Segundo fontes próximas, a disputa entre os dois está relacionada com um divórcio complicado entre a atual mulher de Jaïs e o seu ex-marido. O cunhado testemunhou contra a mulher de Jaïs – a sua própria irmã. Para contestar a acusação, Selce escreveu uma carta ao juiz a confirmar a versão da mulher de Jaïs e a dizer que o cunhado era um condenado em quem não se podia confiar. Isso levou o cunhado a retaliar com a carta à AMF.

O advogado de fusões e aquisições não foi acusado e uma das duas buscas policiais - a da sua casa - foi anulada por um tribunal de recurso em 2015 por motivos processuais. O processo atual concentra-se apenas na invasão do escritório.

No entanto, quando a AMF recebeu a carta em 2013, parecia que poderia conseguir um avanço. Na altura, os investigadores procuravam provas de que Selce poderia ter sido avisado sobre um ‘profit warning’ emitido pela GDF Suez em dezembro de 2012, que levou as ações a uma queda de 16%, de acordo com documentos judiciais no processo de Jaïs. Selce e o seu sócio eram suspeitos de terem embolsado ilegalmente 1,8 milhões de euros com a desvalorização das ações, de acordo com uma decisão anterior no caso.

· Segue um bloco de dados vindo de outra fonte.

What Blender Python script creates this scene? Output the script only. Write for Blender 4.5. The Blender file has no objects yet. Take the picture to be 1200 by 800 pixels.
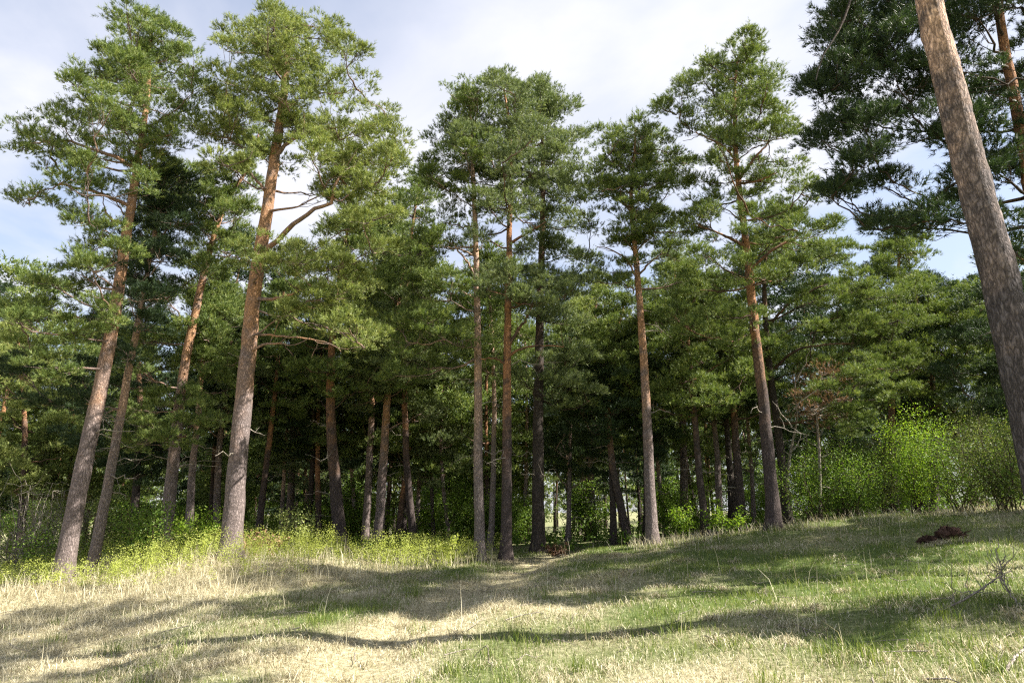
import bpy, math, random
import numpy as np
from mathutils import Vector
rng = np.random.default_rng(7)
random.seed(7)
S = bpy.context.scene
COL = S.collection
R = math.radians

# ------------------------------------------------------------------ camera
PITCH, F_PX, EYE = 14.5, 780.0, 1.6
cam_d = bpy.data.cameras.new('camera')
cam_d.sensor_width = 36; cam_d.lens = 36 * F_PX / 1200
cam_d.clip_start = 0.05; cam_d.clip_end = 5000
cam = bpy.data.objects.new('camera', cam_d); COL.objects.link(cam)
cam.location = (0, 0, EYE); cam.rotation_euler = (R(90 + PITCH), 0, 0)
S.camera = cam
CP, SP = math.cos(R(PITCH)), math.sin(R(PITCH))

def at(px, py, Y):
    """point of the place seen at photo pixel (px, py) when it stands Y metres ahead"""
    u, v = (px - 600) / F_PX, (400 - py) / F_PX
    k = Y / (CP - v * SP)
    return np.array([u * k, Y, EYE + k * (SP + v * CP)])

# ------------------------------------------------------------------ mesh helpers
def mesh_from(name, V, F, mats, attrs=None, smooth=False):
    V = np.ascontiguousarray(V, dtype=np.float32); F = np.ascontiguousarray(F, dtype=np.int32)
    k = F.shape[1]
    me = bpy.data.meshes.new(name)
    me.vertices.add(len(V)); me.vertices.foreach_set('co', V.ravel())
    me.loops.add(F.size); me.loops.foreach_set('vertex_index', F.ravel())
    me.polygons.add(len(F)); me.polygons.foreach_set('loop_start', np.arange(len(F), dtype=np.int32) * k)
    for an, av in (attrs or {}).items():
        a = me.attributes.new(an, 'FLOAT', 'POINT'); a.data.foreach_set('value', np.ascontiguousarray(av, dtype=np.float32))
    me.update(calc_edges=True); me.validate()
    if smooth: me.polygons.foreach_set('use_smooth', np.ones(len(F), dtype=bool))
    for m in mats: me.materials.append(m)
    return me

def link(name, me, parent=None):
    o = bpy.data.objects.new(name, me); COL.objects.link(o)
    if parent is not None: o.parent = parent
    return o

def tag(o, label=None, cat=None, group=None, kind=None):
    if label: o['label'] = label
    if cat: o['category'] = cat
    if group: o['group'] = group
    if kind: o['kind'] = kind
    return o

def thing(name, label, cat, loc, group=None):
    o = bpy.data.objects.new(name, None); COL.objects.link(o); o.location = [float(v) for v in loc]
    o.empty_display_size = .3
    return tag(o, label, cat, group)

LAST = {}
class Tubes:
    """collects round limbs into one mesh"""
    def __init__(s): s.V, s.F, s.H, s.n = [], [], [], 0
    def add(s, path, rad, sides=6, hf=1.2, bump=0.0, lobes=None):
        path = np.asarray(path, float); rad = np.asarray(rad, float) * np.ones(len(path))
        n = len(path)
        t = np.gradient(path, axis=0); t /= np.linalg.norm(t, axis=1)[:, None] + 1e-9
        ref = np.array([0.13, .97, .2]) if abs(t[:, 1]).mean() < .8 else np.array([1., .1, 0])
        a = np.cross(t, ref); a /= np.linalg.norm(a, axis=1)[:, None] + 1e-9
        b = np.cross(t, a)
        ph = np.linspace(0, 2 * np.pi, sides, endpoint=False)
        rr = rad[:, None] * (1 + bump * rng.normal(size=(n, sides)))
        if lobes is not None: rr = rr * (1 + lobes[:, None] * (np.cos(ph * 4 + 1.3) + .6 * np.cos(ph * 3))[None, :])
        P = path[:, None, :] + rr[..., None] * (np.cos(ph)[None, :, None] * a[:, None, :] + np.sin(ph)[None, :, None] * b[:, None, :])
        s.V.append(P.reshape(-1, 3))
        i = np.arange(n - 1)[:, None] * sides; j = np.arange(sides)[None, :]; j2 = (j + 1) % sides
        s.F.append((s.n + np.stack([i + j, i + j2, i + sides + j2, i + sides + j], -1)).reshape(-1, 4))
        s.H.append(np.repeat(np.asarray(hf, float) * np.ones(n), sides)); s.n += n * sides
    def mesh(s, name, mats):
        return mesh_from(name, np.concatenate(s.V), np.concatenate(s.F), mats, {'hf': np.concatenate(s.H)}, smooth=True)

def unit(v): return v / (np.linalg.norm(v, axis=-1, keepdims=True) + 1e-9)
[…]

A primeira ação da AMF foi invadir o chalé de Selce numa estação de esqui de luxo em França, e também investigar um banqueiro da família Rothschild, que poderia ter tido acesso a informações privilegiadas sobre a GDF. As duas linhas de investigação não levaram a lado nenhum, pelo que os investigadores da AMF pediram autorização a um juiz para fazer buscas na casa e no escritório de Jaïs.

"Tão insignificante"

No final, a pista contra Jaïs pode ter sido infrutífera. Deubel, o seu advogado, disse que as buscas na casa do advogado de fusões e aquisições não forneceram nenhuma informação útil e as buscas ao escritório de advocacia revelaram apenas um documento que Jaïs considerou "tão insignificante" que voluntariamente o entregou ao tribunal.

Mas os investigadores insistiram, seguindo informações de outras fontes que levaram a outros conhecidos de Selce. E as autoridades criminais francesas juntaram-se à perseguição.

Depois de vários meses, voltaram as atenções para um amigo de Selce, Thomas Seligman, proprietário de um salão de cabeleireiro em Paris. Os inspetores da polícia puseram o seu telefone sob escuta e rapidamente concluíram que Seligman havia atuado como intermediário entre Selce e um banqueiro do Société Générale SA, com acesso em primeira mão a informações sobre grandes negócios. O trio foi acusado em 2015 por transações suspeitas relacionadas com a aquisição de 10 mil milhões de dólares da produtora química Airgas pela rival francesa Air Liquide. Os homens contestaram as acusações e não houve julgamento.

Outras quatro pessoas também foram acusadas no âmbito das operações relacionadas com a Airgas, incluindo outro conhecido de Selce, Alexis Kuperfis. Quando a polícia começou a seguir as comunicações telefónicas de Kuperfis no final de 2014, descobriram que ele estava em contacto com Walid Choucair, suspeito numa investigação paralela no Reino Unido. Em junho, Choucair foi julgado e condenado a três anos por ter realizado operações com base em dicas de um amigo do UBS Group AG.

As autoridades francesas partilharam as gravações com os seus colegas britânicos e a conversa foi usada no julgamento de Choucair.

Uma "grande" investigação

Há uma "grande investigação", alertou Choucair a Kuperfis. Embora o nome de Kuperfis tenha surgido no julgamento de Choucair, ele não foi acusado de nenhuma irregularidade pelas autoridades do Reino Unido.

Mas, nos últimos cinco anos, enquanto se arrastaram as investigações sobre insider trading, Jaïs tentou seguir em frente com a sua vida.

Jaïs afirma que os investigadores não fizeram o suficiente para proteger os seus direitos. Ele argumenta que, embora lhe tenha sido apresentado o mandado de busca no dia da invasão do escritório, ele também deveria ter recebido a cópia de um documento mais longo onde fossem detalhados os argumentos do juiz para ter autorizado as buscas.

"Esta é realmente uma questão de princípio", de acordo com Deubel. Espera-se uma decisão sobre o caso no final do mês.